What to do: Reproduce the lines of the material exactly, excluding every image.

Given information:
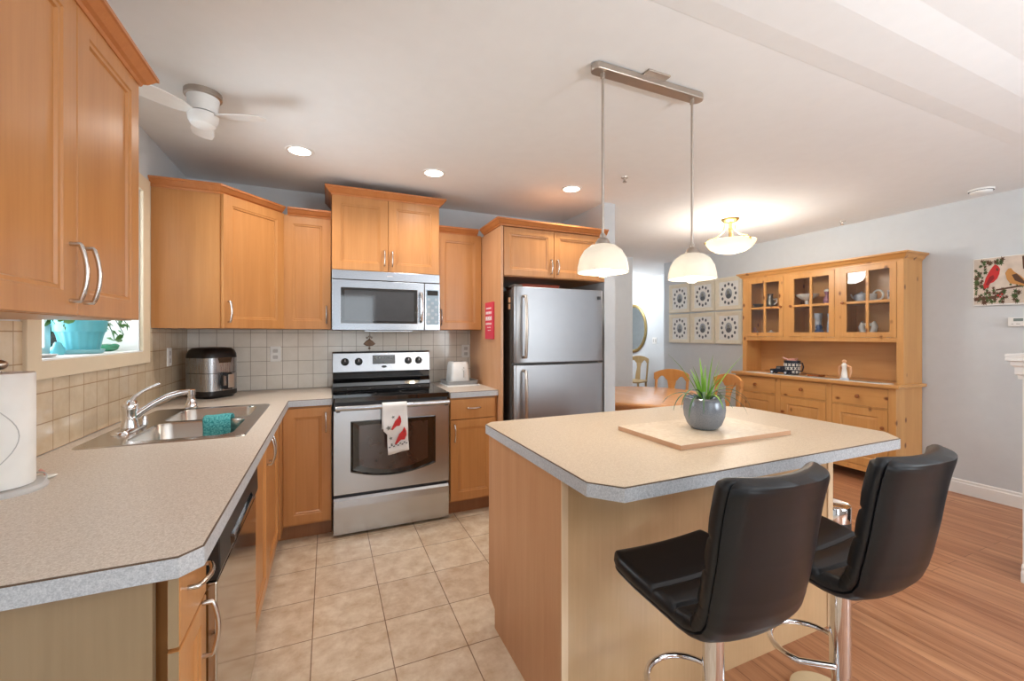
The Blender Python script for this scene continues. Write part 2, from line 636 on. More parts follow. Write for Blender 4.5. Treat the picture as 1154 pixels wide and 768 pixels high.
def dup(root, loc, label=None, group=None, rotz=None):
    r = root.copy()
    COL.objects.link(r)
    r.location = loc
    if rotz is not None:
        r.rotation_euler = (0, 0, rotz)
    if label:
        r['label'] = label
    if group:
        r['group'] = group
    for ch in list(root.children):
        c = ch.copy()
        COL.objects.link(c)
        c.parent = r
        for g in ch.children:
            d = g.copy()
            COL.objects.link(d)
            d.parent = c
    return r


def rrect(x0, x1, y0, y1, r, n=5):
    pts = []
    for cx, cy, a0 in ((x1 - r, y1 - r, 0), (x0 + r, y1 - r, 90), (x0 + r, y0 + r, 180), (x1 - r, y0 + r, 270)):
        for k in range(n + 1):
            a = radians(a0 + 90 * k / n)
            pts.append((cx + r * cos(a), cy + r * sin(a)))
    return pts


def frame_at(p, r, n):
    """local x along r, local y = up, local z along n (outward)"""
    r = Vector(r).normalized()
    n = Vector(n).normalized()
    u = Vector((0, 0, 1))
    m = Matrix((r, u, n)).transposed().to_4x4()
    m.translation = Vector(p)
    return m


def shaker(mb, w, h, t=0.02, s=0.058, flat=False):
    """a door or drawer front: frame with a stepped recess; local x 0..w, y 0..h, z 0..t"""
    def ring(i, z):
        return [(i, i, z), (w - i, i, z), (w - i, h - i, z), (i, h - i, z)]
    if flat:
        loops = [ring(0, 0), ring(0, t - 0.002), ring(0.002, t)]
    else:
        loops = [ring(0, 0), ring(0, t - 0.002), ring(0.002, t), ring(s, t), ring(s + 0.004, t - 0.004), ring(s + 0.012, t - 0.005), ring(s + 0.016, t - 0.011)]
    mb.loft(loops)
    return mb


def pull(L=0.12, out=0.032, r=0.0052, vertical=True):
    pts = [(-L / 2, 0), (-L / 2, out * 0.62)]
    for k in range(9):
        a = -1 + 2 * k / 8
        pts.append((a * (L / 2 - 0.004), out * (0.66 + 0.34 * (1 - a * a))))
    pts += [(L / 2, out * 0.62), (L / 2, 0)]
    return [((0, a, b) if vertical else (a, 0, b)) for a, b in pts]


def door(parent, p, r, n, w, h, mat='maple', hpos=None, hvert=True, flat=False, name='door', s=0.058, hl=0.125, t=0.02):
    m4 = frame_at(p, r, n)
    mb = MB(m4)
    shaker(mb, w, h, t, s, flat)
    d = mb.build(name, mat, parent)
    if hpos:
        hb = MB(m4 @ Matrix.Translation((hpos[0], hpos[1], t)))
        hb.tube(pull(hl, vertical=hvert), 0.0055, 8)
        hb.build('handle', 'handle', d, smooth=True, angle=60)
    return d


CROWN = [(-0.02, 0.0), (0.004, 0.0), (0.008, 0.010), (0.018, 0.016), (0.036, 0.038), (0.042, 0.040), (0.042, 0.052), (-0.02, 0.052)]


def crown(parent, path, z, k=1.0, mat='maple_crown'):
    mb = MB()
    mb.sweep(path, [(o * k, z + a * k) for o, a in CROWN])
    return mb.build('crown_moulding', mat, parent)


# ------------------------------------------------------------------ the room
LX, RX, BY, RY, CZ = -0.93, 4.90, 3.72, -3.6, 2.47
DY, HX, HY = 4.96, 5.8, 9.2      # dining back wall, hall wall, hall end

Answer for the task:
The Blender Python script for this scene continues. Write part 2, from line 636 on. More parts follow. Write for Blender 4.5. Treat the picture as 1154 pixels wide and 768 pixels high.
def dup(root, loc, label=None, group=None, rotz=None):
    r = root.copy()
    COL.objects.link(r)
    r.location = loc
    if rotz is not None:
        r.rotation_euler = (0, 0, rotz)
    if label:
        r['label'] = label
    if group:
        r['group'] = group
    for ch in list(root.children):
        c = ch.copy()
        COL.objects.link(c)
        c.parent = r
        for g in ch.children:
            d = g.copy()
            COL.objects.link(d)
            d.parent = c
    return r


def rrect(x0, x1, y0, y1, r, n=5):
    pts = []
    for cx, cy, a0 in ((x1 - r, y1 - r, 0), (x0 + r, y1 - r, 90), (x0 + r, y0 + r, 180), (x1 - r, y0 + r, 270)):
        for k in range(n + 1):
            a = radians(a0 + 90 * k / n)
            pts.append((cx + r * cos(a), cy + r * sin(a)))
    return pts


def frame_at(p, r, n):
    """local x along r, local y = up, local z along n (outward)"""
    r = Vector(r).normalized()
    n = Vector(n).normalized()
    u = Vector((0, 0, 1))
    m = Matrix((r, u, n)).transposed().to_4x4()
    m.translation = Vector(p)
    return m


def shaker(mb, w, h, t=0.02, s=0.058, flat=False):
    """a door or drawer front: frame with a stepped recess; local x 0..w, y 0..h, z 0..t"""
    def ring(i, z):
        return [(i, i, z), (w - i, i, z), (w - i, h - i, z), (i, h - i, z)]
    if flat:
        loops = [ring(0, 0), ring(0, t - 0.002), ring(0.002, t)]
    else:
        loops = [ring(0, 0), ring(0, t - 0.002), ring(0.002, t), ring(s, t), ring(s + 0.004, t - 0.004), ring(s + 0.012, t - 0.005), ring(s + 0.016, t - 0.011)]
    mb.loft(loops)
    return mb


def pull(L=0.12, out=0.032, r=0.0052, vertical=True):
    pts = [(-L / 2, 0), (-L / 2, out * 0.62)]
    for k in range(9):
        a = -1 + 2 * k / 8
        pts.append((a * (L / 2 - 0.004), out * (0.66 + 0.34 * (1 - a * a))))
    pts += [(L / 2, out * 0.62), (L / 2, 0)]
    return [((0, a, b) if vertical else (a, 0, b)) for a, b in pts]


def door(parent, p, r, n, w, h, mat='maple', hpos=None, hvert=True, flat=False, name='door', s=0.058, hl=0.125, t=0.02):
    m4 = frame_at(p, r, n)
    mb = MB(m4)
    shaker(mb, w, h, t, s, flat)
    d = mb.build(name, mat, parent)
    if hpos:
        hb = MB(m4 @ Matrix.Translation((hpos[0], hpos[1], t)))
        hb.tube(pull(hl, vertical=hvert), 0.0055, 8)
        hb.build('handle', 'handle', d, smooth=True, angle=60)
    return d


CROWN = [(-0.02, 0.0), (0.004, 0.0), (0.008, 0.010), (0.018, 0.016), (0.036, 0.038), (0.042, 0.040), (0.042, 0.052), (-0.02, 0.052)]


def crown(parent, path, z, k=1.0, mat='maple_crown'):
    mb = MB()
    mb.sweep(path, [(o * k, z + a * k) for o, a in CROWN])
    return mb.build('crown_moulding', mat, parent)


# ------------------------------------------------------------------ the room
LX, RX, BY, RY, CZ = -0.93, 4.90, 3.72, -3.6, 2.47
DY, HX, HY = 4.96, 5.8, 9.2      # dining back wall, hall wall, hall end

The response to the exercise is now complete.